What is needed: Retype exactly the lines from the line containing "Model this scene" through the line containing "SC = bpy.context.scene", both included, and nothing more; skip the pictures.

Records provided:
— Begin —

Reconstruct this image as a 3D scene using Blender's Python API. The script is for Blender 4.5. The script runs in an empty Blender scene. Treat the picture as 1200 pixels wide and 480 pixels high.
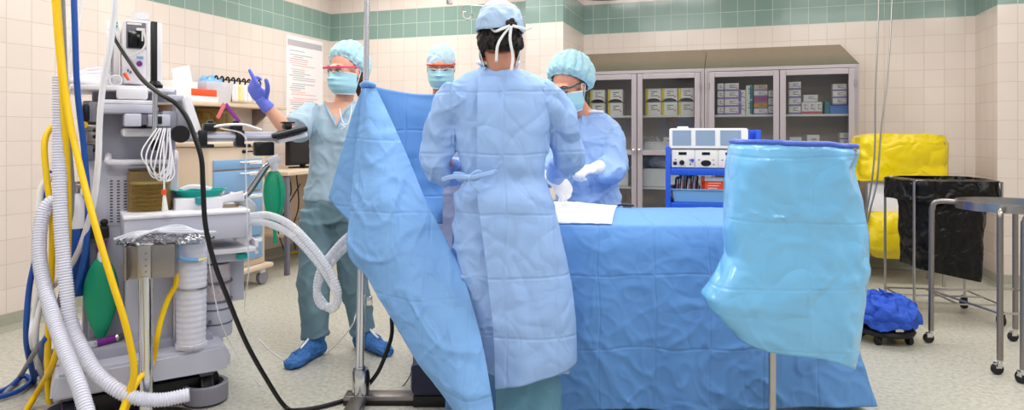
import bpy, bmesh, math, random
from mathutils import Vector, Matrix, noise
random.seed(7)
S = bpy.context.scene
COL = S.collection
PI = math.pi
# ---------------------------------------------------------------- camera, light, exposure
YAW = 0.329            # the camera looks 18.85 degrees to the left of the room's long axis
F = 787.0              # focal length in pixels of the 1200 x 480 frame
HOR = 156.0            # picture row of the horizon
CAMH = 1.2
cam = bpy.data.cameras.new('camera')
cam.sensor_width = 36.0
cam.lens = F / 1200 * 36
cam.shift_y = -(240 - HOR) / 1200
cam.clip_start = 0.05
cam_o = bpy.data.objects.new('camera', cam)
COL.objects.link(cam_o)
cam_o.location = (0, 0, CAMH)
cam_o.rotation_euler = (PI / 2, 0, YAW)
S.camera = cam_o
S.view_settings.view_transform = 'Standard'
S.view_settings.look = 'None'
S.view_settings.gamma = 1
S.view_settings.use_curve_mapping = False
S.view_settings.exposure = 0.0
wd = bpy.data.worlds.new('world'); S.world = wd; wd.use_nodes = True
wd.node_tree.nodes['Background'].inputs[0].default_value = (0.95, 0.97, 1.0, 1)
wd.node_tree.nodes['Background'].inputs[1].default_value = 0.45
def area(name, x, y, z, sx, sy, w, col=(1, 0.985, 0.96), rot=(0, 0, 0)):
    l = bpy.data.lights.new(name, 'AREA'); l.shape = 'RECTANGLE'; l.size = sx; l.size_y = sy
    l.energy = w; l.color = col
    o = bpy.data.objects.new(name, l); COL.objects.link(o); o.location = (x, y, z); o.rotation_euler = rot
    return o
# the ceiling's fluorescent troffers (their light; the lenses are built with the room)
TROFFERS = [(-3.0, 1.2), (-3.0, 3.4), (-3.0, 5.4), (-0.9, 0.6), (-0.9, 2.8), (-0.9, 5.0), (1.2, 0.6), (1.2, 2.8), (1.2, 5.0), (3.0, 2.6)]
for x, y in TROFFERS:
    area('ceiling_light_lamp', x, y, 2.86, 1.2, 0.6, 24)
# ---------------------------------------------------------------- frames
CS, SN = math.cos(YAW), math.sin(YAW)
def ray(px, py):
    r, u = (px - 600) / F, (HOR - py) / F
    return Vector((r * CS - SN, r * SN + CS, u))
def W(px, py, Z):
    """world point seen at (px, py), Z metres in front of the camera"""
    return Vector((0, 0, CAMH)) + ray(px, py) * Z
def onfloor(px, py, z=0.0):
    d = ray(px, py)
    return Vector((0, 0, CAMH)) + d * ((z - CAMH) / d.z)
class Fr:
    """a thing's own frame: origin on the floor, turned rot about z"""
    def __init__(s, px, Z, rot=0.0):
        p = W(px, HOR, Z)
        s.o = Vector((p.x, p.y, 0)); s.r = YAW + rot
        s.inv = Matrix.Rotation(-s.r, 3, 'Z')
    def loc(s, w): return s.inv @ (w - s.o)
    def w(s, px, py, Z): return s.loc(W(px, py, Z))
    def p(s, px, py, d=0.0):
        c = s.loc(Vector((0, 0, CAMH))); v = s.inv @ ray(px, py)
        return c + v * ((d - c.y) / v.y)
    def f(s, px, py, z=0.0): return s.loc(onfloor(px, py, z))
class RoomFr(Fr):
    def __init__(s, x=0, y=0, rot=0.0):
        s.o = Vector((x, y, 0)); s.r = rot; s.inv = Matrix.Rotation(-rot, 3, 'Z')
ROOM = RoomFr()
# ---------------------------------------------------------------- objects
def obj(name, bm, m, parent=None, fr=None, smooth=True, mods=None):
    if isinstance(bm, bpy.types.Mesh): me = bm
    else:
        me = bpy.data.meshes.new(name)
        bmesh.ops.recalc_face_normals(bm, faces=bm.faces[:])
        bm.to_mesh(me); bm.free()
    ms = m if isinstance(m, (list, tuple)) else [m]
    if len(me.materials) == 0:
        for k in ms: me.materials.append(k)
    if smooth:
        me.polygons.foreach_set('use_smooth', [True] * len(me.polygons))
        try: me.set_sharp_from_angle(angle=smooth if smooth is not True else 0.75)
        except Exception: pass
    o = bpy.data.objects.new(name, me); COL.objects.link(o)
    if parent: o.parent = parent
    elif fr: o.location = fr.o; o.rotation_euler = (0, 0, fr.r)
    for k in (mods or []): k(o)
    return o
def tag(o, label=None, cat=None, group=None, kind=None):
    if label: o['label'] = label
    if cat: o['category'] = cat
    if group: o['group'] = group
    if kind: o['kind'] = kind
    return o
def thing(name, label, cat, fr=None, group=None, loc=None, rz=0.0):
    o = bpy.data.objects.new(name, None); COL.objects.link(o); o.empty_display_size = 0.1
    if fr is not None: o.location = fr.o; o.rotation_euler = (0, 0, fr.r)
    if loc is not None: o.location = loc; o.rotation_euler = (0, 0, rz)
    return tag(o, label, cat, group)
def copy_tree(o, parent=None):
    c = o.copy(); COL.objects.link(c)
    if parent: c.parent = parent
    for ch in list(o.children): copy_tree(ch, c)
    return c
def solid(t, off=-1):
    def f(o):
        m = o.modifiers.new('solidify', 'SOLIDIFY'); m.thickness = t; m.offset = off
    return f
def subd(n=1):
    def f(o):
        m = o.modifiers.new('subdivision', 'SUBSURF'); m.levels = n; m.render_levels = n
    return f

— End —
— Begin —

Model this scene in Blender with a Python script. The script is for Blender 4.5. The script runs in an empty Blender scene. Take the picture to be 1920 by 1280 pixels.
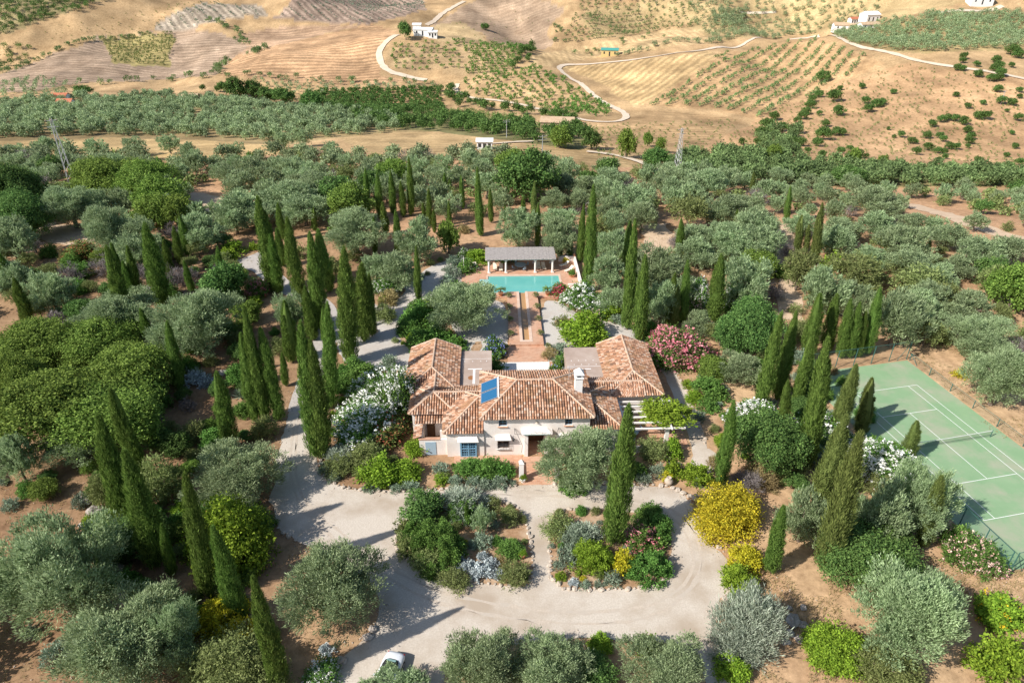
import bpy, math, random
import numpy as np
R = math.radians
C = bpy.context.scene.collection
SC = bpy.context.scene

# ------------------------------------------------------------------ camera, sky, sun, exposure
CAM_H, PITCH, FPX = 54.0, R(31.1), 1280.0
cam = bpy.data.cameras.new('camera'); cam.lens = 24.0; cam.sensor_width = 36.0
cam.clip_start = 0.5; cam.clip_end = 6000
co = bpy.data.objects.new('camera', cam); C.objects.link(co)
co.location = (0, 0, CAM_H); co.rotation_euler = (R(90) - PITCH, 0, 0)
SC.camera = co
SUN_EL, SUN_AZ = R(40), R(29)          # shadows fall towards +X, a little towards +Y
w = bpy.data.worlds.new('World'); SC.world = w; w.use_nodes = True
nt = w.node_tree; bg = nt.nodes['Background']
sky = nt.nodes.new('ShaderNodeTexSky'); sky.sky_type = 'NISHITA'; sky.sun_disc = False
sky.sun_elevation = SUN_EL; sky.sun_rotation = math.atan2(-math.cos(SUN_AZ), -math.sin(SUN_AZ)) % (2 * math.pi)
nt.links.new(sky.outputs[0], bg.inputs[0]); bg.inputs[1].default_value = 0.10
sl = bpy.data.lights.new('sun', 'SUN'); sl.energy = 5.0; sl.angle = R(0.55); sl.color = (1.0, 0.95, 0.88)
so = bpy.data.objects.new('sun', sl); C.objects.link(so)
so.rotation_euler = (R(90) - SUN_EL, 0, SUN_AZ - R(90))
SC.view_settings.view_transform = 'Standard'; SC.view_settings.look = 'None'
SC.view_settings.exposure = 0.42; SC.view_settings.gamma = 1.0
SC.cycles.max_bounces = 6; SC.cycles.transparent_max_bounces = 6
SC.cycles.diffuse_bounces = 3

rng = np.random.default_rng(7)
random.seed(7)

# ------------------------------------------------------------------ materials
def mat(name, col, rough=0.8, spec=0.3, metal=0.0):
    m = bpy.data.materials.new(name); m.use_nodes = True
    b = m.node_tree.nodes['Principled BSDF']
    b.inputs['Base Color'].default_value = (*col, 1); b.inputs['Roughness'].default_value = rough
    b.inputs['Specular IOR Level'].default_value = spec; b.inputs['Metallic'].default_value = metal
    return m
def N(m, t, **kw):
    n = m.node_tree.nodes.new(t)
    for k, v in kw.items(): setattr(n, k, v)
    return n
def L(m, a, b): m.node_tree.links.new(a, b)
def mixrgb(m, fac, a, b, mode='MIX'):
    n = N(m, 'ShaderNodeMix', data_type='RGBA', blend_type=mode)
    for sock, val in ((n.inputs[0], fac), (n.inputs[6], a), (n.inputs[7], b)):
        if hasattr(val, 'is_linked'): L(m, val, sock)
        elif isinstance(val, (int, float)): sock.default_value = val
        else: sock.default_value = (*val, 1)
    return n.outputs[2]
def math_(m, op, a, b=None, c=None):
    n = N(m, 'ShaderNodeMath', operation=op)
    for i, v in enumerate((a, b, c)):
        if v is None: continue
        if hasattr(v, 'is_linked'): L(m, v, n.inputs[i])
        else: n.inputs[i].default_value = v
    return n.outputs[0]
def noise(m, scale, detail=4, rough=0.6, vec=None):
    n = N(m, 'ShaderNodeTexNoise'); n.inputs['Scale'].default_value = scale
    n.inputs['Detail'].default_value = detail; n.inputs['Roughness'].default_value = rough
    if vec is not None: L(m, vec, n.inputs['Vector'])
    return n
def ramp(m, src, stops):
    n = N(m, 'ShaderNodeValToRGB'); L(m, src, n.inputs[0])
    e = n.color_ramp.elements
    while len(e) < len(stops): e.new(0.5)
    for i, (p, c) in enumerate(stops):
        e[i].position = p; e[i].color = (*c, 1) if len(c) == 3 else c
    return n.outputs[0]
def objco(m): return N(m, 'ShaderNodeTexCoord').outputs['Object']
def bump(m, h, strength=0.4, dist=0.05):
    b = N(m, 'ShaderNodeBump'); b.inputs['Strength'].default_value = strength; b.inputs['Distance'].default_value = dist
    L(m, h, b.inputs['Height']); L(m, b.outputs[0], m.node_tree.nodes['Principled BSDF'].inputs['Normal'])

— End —

Response to this task:
Model this scene in Blender with a Python script. The script is for Blender 4.5. The script runs in an empty Blender scene. Take the picture to be 1920 by 1280 pixels.
import bpy, math, random
import numpy as np
R = math.radians
C = bpy.context.scene.collection
SC = bpy.context.scene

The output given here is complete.